Chamberlain et Daladier cherchaient aussi à gagner du temps en 1938

Henry Kissinger pour illustrer son propos donnait comme exemple la politique d’apaisement menée à la fin des années 1930 par les puissances envers l’Allemagne nazie. Elle était destinée à ralentir, pas à arrêter ou inverser le réarmement et l’expansionnisme de l’Allemagne. Si les démocraties avaient agi plus tôt pour contenir et contrer l’Allemagne, «nous ne saurions pas aujourd’hui si Hitler était un nationaliste mal compris et s’il avait des objectifs limités ou s’il était un fou furieux qui appliquerait à la lettre son programme sanguinaire. Les démocraties ont appris qu’il était un fou furieux. Elles en ont obtenu la certitude mais ont du payer pour cela avec des millions de vies».
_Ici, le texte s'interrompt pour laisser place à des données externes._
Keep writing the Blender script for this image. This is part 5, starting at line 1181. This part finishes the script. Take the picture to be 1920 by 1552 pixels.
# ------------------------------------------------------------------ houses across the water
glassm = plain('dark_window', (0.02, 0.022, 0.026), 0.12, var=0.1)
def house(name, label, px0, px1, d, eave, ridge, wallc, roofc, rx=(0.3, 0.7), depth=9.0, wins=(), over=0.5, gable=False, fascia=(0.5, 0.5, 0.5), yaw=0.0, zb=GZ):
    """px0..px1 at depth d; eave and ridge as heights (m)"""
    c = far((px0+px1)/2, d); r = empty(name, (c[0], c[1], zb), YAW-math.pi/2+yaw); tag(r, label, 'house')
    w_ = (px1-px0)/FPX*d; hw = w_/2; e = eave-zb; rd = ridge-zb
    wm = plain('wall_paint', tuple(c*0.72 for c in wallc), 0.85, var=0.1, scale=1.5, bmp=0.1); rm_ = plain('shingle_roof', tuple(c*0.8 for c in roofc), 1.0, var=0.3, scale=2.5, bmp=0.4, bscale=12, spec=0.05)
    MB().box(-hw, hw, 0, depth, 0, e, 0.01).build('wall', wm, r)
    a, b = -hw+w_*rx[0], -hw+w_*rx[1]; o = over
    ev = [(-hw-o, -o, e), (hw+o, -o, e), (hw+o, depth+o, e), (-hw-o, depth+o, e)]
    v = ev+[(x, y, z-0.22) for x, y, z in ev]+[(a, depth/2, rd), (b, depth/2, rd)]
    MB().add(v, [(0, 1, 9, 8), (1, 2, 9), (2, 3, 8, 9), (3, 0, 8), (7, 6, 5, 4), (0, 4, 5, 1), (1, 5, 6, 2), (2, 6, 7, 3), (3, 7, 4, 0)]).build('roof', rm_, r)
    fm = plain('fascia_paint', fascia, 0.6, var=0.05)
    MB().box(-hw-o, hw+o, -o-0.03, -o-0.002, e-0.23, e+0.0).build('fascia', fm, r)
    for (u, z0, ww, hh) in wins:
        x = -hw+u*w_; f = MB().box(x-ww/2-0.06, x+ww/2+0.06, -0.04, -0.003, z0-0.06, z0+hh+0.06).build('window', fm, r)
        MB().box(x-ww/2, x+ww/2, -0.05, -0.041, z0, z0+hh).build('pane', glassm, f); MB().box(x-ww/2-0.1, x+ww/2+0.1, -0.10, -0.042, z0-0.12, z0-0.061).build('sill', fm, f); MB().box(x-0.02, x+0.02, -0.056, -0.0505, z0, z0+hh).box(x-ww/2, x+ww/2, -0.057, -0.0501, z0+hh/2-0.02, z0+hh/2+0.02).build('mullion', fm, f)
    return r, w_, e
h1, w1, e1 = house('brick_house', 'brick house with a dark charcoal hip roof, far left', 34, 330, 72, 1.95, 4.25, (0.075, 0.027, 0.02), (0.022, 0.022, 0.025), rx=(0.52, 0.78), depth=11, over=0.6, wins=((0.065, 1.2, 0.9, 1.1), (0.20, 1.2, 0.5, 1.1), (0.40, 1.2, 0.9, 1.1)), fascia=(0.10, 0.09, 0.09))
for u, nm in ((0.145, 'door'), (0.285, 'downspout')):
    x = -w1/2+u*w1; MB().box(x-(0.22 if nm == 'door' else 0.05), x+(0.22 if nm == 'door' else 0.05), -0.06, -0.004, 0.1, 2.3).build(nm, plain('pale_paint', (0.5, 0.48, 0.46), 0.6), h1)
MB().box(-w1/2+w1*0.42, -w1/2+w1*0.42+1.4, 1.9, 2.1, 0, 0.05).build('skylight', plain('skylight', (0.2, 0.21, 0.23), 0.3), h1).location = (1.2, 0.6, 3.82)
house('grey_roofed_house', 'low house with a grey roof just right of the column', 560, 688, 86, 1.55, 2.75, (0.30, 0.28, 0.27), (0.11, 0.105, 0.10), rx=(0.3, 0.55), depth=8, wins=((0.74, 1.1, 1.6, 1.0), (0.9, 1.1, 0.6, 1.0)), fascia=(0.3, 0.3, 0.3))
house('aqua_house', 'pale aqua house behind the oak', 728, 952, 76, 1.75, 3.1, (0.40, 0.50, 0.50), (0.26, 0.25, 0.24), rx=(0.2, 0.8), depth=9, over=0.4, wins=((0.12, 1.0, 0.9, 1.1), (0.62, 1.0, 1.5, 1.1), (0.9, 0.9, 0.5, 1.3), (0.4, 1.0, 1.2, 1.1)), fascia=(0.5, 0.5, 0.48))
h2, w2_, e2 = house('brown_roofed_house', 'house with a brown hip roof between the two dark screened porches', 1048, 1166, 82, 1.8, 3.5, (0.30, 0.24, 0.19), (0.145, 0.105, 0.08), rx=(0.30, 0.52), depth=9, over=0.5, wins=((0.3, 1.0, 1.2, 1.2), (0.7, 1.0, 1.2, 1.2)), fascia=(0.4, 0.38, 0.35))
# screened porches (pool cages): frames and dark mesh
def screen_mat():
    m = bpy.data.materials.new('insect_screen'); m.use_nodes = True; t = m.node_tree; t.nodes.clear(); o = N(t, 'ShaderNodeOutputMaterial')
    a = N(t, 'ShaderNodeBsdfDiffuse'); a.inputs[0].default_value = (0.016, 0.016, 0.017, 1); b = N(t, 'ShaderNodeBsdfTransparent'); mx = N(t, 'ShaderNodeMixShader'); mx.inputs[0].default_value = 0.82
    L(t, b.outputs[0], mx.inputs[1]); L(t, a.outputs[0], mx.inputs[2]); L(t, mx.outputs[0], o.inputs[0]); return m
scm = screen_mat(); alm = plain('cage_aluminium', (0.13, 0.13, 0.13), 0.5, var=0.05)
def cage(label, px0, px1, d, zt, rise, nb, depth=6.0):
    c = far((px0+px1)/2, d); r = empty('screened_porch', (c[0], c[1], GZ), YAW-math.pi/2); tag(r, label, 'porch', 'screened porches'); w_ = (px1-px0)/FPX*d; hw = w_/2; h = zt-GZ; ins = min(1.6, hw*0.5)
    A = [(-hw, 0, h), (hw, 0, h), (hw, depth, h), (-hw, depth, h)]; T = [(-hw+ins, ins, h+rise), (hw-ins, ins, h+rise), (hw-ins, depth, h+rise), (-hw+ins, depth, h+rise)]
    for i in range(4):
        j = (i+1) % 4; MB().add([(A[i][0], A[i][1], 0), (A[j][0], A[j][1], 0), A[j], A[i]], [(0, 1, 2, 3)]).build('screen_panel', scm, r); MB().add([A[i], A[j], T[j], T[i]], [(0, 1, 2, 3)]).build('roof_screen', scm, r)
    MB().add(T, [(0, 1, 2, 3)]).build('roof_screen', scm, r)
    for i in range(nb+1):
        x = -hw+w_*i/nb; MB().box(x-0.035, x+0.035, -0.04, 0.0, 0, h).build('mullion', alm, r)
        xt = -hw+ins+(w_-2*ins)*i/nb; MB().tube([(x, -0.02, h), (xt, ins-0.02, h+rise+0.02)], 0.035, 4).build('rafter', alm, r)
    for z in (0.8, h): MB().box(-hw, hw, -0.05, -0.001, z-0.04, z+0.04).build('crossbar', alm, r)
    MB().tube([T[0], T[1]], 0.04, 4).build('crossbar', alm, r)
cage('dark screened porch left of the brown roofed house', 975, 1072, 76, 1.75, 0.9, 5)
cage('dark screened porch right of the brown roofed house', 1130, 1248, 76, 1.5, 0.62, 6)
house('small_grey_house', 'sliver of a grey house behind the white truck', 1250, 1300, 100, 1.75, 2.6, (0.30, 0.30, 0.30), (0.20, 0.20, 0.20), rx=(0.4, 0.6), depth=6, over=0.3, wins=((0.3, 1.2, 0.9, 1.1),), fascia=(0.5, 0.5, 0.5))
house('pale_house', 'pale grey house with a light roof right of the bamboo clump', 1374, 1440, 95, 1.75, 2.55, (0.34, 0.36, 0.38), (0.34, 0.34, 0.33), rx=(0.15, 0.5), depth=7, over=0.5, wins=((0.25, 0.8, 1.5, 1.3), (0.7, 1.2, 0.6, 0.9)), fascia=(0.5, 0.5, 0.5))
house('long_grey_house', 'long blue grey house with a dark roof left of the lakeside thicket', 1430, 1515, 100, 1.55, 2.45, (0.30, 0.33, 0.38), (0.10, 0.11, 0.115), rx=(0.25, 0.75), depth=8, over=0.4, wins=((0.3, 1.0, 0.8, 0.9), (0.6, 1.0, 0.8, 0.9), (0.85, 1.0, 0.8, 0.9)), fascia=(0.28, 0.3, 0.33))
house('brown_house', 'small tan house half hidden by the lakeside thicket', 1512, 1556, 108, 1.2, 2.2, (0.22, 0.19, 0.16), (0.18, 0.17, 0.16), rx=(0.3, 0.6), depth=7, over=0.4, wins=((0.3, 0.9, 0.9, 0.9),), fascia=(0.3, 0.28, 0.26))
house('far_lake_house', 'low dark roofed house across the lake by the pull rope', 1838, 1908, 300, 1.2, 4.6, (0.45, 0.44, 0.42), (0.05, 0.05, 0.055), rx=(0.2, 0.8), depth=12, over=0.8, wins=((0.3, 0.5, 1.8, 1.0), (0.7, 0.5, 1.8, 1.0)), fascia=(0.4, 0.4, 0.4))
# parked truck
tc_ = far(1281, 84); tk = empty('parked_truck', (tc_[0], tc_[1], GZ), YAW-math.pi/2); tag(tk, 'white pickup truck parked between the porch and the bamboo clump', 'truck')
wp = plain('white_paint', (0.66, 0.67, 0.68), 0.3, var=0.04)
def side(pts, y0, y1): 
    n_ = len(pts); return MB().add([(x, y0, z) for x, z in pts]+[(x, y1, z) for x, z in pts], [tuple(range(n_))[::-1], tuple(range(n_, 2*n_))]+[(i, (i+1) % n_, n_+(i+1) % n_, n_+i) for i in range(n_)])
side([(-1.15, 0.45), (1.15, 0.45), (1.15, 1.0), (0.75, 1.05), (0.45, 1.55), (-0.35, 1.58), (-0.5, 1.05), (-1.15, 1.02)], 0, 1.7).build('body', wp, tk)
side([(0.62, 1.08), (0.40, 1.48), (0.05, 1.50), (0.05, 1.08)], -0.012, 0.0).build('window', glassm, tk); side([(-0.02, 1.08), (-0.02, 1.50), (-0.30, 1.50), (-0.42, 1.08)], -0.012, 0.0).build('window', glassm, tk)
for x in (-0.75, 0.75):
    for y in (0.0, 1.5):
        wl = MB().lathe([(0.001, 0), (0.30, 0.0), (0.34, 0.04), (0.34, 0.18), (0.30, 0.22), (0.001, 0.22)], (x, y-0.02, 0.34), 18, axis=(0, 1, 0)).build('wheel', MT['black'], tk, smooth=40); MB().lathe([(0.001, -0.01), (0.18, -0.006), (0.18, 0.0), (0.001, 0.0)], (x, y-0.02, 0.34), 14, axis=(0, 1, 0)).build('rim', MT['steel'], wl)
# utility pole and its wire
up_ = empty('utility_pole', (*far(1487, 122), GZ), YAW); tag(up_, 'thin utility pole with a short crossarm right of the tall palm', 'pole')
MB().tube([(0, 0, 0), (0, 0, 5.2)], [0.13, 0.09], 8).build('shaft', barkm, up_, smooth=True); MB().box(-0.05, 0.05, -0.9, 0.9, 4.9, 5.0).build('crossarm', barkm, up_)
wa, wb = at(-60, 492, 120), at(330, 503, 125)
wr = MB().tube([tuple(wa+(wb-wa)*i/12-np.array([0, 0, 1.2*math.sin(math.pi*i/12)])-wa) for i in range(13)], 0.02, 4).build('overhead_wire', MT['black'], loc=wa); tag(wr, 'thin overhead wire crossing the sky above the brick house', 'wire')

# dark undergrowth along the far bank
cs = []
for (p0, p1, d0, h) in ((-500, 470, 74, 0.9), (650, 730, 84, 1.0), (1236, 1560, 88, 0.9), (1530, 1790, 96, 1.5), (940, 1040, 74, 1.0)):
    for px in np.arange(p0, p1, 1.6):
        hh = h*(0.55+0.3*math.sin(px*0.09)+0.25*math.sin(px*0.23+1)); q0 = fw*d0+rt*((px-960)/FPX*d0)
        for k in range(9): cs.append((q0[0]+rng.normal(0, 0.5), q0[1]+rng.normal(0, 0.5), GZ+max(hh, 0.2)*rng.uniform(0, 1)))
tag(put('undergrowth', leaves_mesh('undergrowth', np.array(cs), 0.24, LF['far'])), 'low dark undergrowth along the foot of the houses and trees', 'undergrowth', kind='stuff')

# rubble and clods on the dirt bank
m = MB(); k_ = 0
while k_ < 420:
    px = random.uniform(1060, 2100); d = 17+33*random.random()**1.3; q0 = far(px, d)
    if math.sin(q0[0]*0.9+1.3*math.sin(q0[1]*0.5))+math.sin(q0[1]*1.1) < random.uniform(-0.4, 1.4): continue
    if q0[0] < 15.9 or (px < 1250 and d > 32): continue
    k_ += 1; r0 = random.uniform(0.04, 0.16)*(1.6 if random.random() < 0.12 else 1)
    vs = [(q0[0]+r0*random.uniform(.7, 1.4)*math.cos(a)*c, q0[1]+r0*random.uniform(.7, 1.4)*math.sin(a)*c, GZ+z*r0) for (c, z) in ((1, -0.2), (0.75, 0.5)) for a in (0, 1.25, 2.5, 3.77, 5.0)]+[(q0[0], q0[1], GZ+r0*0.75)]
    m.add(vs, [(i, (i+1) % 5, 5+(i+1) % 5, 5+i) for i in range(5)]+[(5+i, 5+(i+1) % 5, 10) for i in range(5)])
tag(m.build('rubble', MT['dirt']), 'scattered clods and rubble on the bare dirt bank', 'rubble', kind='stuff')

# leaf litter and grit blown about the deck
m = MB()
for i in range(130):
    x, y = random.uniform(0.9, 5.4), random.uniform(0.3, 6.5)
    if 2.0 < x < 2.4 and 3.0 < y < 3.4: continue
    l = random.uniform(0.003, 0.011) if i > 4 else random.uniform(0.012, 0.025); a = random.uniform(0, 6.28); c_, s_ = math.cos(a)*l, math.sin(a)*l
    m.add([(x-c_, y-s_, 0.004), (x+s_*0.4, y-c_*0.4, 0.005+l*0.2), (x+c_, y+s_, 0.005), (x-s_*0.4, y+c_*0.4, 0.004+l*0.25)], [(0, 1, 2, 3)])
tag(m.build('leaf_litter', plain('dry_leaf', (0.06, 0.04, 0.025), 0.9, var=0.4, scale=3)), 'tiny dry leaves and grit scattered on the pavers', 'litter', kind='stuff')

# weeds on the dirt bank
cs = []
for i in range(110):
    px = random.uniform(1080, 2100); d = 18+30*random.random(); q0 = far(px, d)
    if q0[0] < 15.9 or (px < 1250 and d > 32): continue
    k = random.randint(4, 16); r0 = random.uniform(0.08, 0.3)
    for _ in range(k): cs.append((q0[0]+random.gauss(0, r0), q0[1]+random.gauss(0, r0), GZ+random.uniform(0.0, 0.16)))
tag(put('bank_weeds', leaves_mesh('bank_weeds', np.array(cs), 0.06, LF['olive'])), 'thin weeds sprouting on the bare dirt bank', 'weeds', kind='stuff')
Comme Barack Obama aujourd’hui, le Premier ministre britannique Neville Chamberlain et le Président du Conseil français Edouard Daladier avaient tenté en 1938 de gagner du temps estimant qu’un conflit à ce moment là avec l’Allemagne de Hitler serait pire qu’un conflit éventuel dans l’avenir. La conjecture, pour reprendre le terme de Kissinger, était que le temps… améliorerait leur position stratégique relative.

La question avec l’Iran est la même qu’en 1938. La République Islamique d’Iran est-elle un acteur rationnel ou est-elle dirigée par des fous furieux qui mettront à exécution leurs menaces sanguinaires… Réponse dans quelques années.